### OBJECTIVE
Find the lines of data that contain the string "objects", then list them.

### STORED DATA
-=-=-=-=-

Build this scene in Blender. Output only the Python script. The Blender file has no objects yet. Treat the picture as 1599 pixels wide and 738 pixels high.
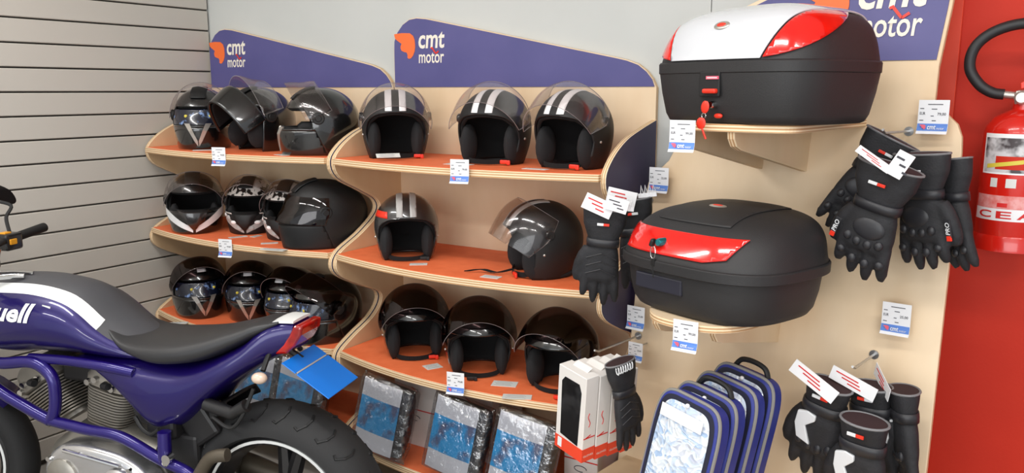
import bpy, bmesh, math, random
from mathutils import Vector, Matrix

random.seed(7)
S = bpy.context.scene
COL = S.collection
PI = math.pi
rad = math.radians

# ------------------------------------------------------------------ camera
cam_d = bpy.data.cameras.new('camera')
cam_d.sensor_width = 36.0
cam_d.lens = 1276.0 / 1599.0 * 36.0
cam_d.clip_start = 0.05
cam = bpy.data.objects.new('camera', cam_d)
COL.objects.link(cam)
cam.location = (0, 0, 1.6)
cam.rotation_euler = (rad(90 - 10.174), 0, rad(32.314))
S.camera = cam

# ------------------------------------------------------------------ world, lights, exposure
wd = bpy.data.worlds.new('world')
S.world = wd
wd.use_nodes = True
bgn = wd.node_tree.nodes['Background']
bgn.inputs[0].default_value = (0.92, 0.96, 1.0, 1)
bgn.inputs[1].default_value = 0.9
S.view_settings.view_transform = 'Standard'
S.view_settings.look = 'None'
S.view_settings.gamma = 1.0
S.view_settings.exposure = 0.0
S.view_settings.use_curve_mapping = False
S.cycles.caustics_reflective = False


def area_light(name, loc, sx, sy, power, color=(1, .985, .96), rot=(0, 0, 0)):
    d = bpy.data.lights.new(name, 'AREA')
    d.shape = 'RECTANGLE'
    d.size, d.size_y, d.energy, d.color = sx, sy, power, color
    o = bpy.data.objects.new(name, d)
    COL.objects.link(o)
    o.location = loc
    o.rotation_euler = rot
    return o


for lx in (-2.6, -0.9, 0.8):
    area_light('ceiling_tube_light', (lx, 0.75, 2.9), 1.25, 0.14, 22)
    area_light('ceiling_tube_light', (lx, -0.9, 2.9), 1.25, 0.14, 22)
# added front fill behind the camera, for an assumed, unseen shop front
area_light('front_fill_light', (0.8, -3.6, 1.7), 4.5, 2.2, 120, (.95, .98, 1.0), (rad(90), 0, 0))


# ------------------------------------------------------------------ helpers
def srgb(r, g, b):
    return tuple(((c / 255) / 12.92 if c / 255 <= .04045 else ((c / 255 + .055) / 1.055) ** 2.4) for c in (r, g, b)) + (1,)


def mat(name, c, rough=.5, metal=0., coat=0., spec=.5, c2=None, nscale=8., stretch=(1, 1, 1), bump=0., bscale=60., contrast=(.35, .65), emit=0., coatr=.04, detail=3.):
    """Principled material; c2 = second colour mixed in by an object space noise; bump = fine relief."""
    m = bpy.data.materials.new(name)
    m.use_nodes = True
    nt = m.node_tree
    b = nt.nodes['Principled BSDF']
    b.inputs['Base Color'].default_value = c
    b.inputs['Roughness'].default_value = rough
    b.inputs['Metallic'].default_value = metal
    b.inputs['Coat Weight'].default_value = coat
    b.inputs['Coat Roughness'].default_value = coatr
    b.inputs['Specular IOR Level'].default_value = spec
    if emit:
        b.inputs['Emission Color'].default_value = c
        b.inputs['Emission Strength'].default_value = emit
    tc = None
    if c2 or bump:
        tc = nt.nodes.new('ShaderNodeTexCoord')
    if c2:
        mp = nt.nodes.new('ShaderNodeMapping')
        mp.inputs['Scale'].default_value = stretch
        nt.links.new(tc.outputs['Object'], mp.inputs['Vector'])
        n = nt.nodes.new('ShaderNodeTexNoise')
        n.inputs['Scale'].default_value = nscale
        n.inputs['Detail'].default_value = detail
        nt.links.new(mp.outputs[0], n.inputs['Vector'])
        r = nt.nodes.new('ShaderNodeValToRGB')
        r.color_ramp.elements[0].color = c
        r.color_ramp.elements[1].color = c2
        r.color_ramp.elements[0].position, r.color_ramp.elements[1].position = contrast
        nt.links.new(n.outputs['Fac'], r.inputs[0])
        nt.links.new(r.outputs[0], b.inputs['Base Color'])
    if bump:
        n2 = nt.nodes.new('ShaderNodeTexNoise')
        n2.inputs['Scale'].default_value = bscale
        nt.links.new(tc.outputs['Object'], n2.inputs['Vector'])
        bp = nt.nodes.new('ShaderNodeBump')
        bp.inputs['Strength'].default_value = bump
        bp.inputs['Distance'].default_value = .003
        nt.links.new(n2.outputs['Fac'], bp.inputs['Height'])
        nt.links.new(bp.outputs[0], b.inputs['Normal'])
    return m


def clear_mat(name, tint, gloss=.12, rough=.03, bump=0., bscale=25.):
    """Thin clear plastic: tinted transparency with a fresnel gloss."""
    m = bpy.data.materials.new(name)
    m.use_nodes = True
    nt = m.node_tree
    nt.nodes.clear()
    out = nt.nodes.new('ShaderNodeOutputMaterial')
    tr = nt.nodes.new('ShaderNodeBsdfTransparent')
    tr.inputs[0].default_value = tint
    gl = nt.nodes.new('ShaderNodeBsdfGlossy')
    gl.inputs['Roughness'].default_value = rough
    lw = nt.nodes.new('ShaderNodeLayerWeight')
    lw.inputs[0].default_value = .35
    ad = nt.nodes.new('ShaderNodeMath')
    ad.operation = 'MULTIPLY_ADD'
    ad.inputs[1].default_value = .26
    ad.inputs[2].default_value = gloss
    nt.links.new(lw.outputs['Fresnel'], ad.inputs[0])
    mx = nt.nodes.new('ShaderNodeMixShader')
    nt.links.new(ad.outputs[0], mx.inputs[0])
    nt.links.new(tr.outputs[0], mx.inputs[1])
    nt.links.new(gl.outputs[0], mx.inputs[2])
    nt.links.new(mx.outputs[0], out.inputs[0])
    if bump:
        tc = nt.nodes.new('ShaderNodeTexCoord')
        n2 = nt.nodes.new('ShaderNodeTexNoise')
        n2.inputs['Scale'].default_value = bscale
        n2.inputs['Detail'].default_value = 4
        nt.links.new(tc.outputs['Object'], n2.inputs['Vector'])
        bp = nt.nodes.new('ShaderNodeBump')
        bp.inputs['Strength'].default_value = bump
        bp.inputs['Distance'].default_value = .02
        nt.links.new(n2.outputs['Fac'], bp.inputs['Height'])
        nt.links.new(bp.outputs[0], gl.inputs['Normal'])
    return m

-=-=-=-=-

### RESPONSE FOR THIS EXERCISE
Build this scene in Blender. Output only the Python script. The Blender file has no objects yet. Treat the picture as 1599 pixels wide and 738 pixels high.
cam = bpy.data.objects.new('camera', cam_d)
COL.objects.link(cam)
    o = bpy.data.objects.new(name, d)
    COL.objects.link(o)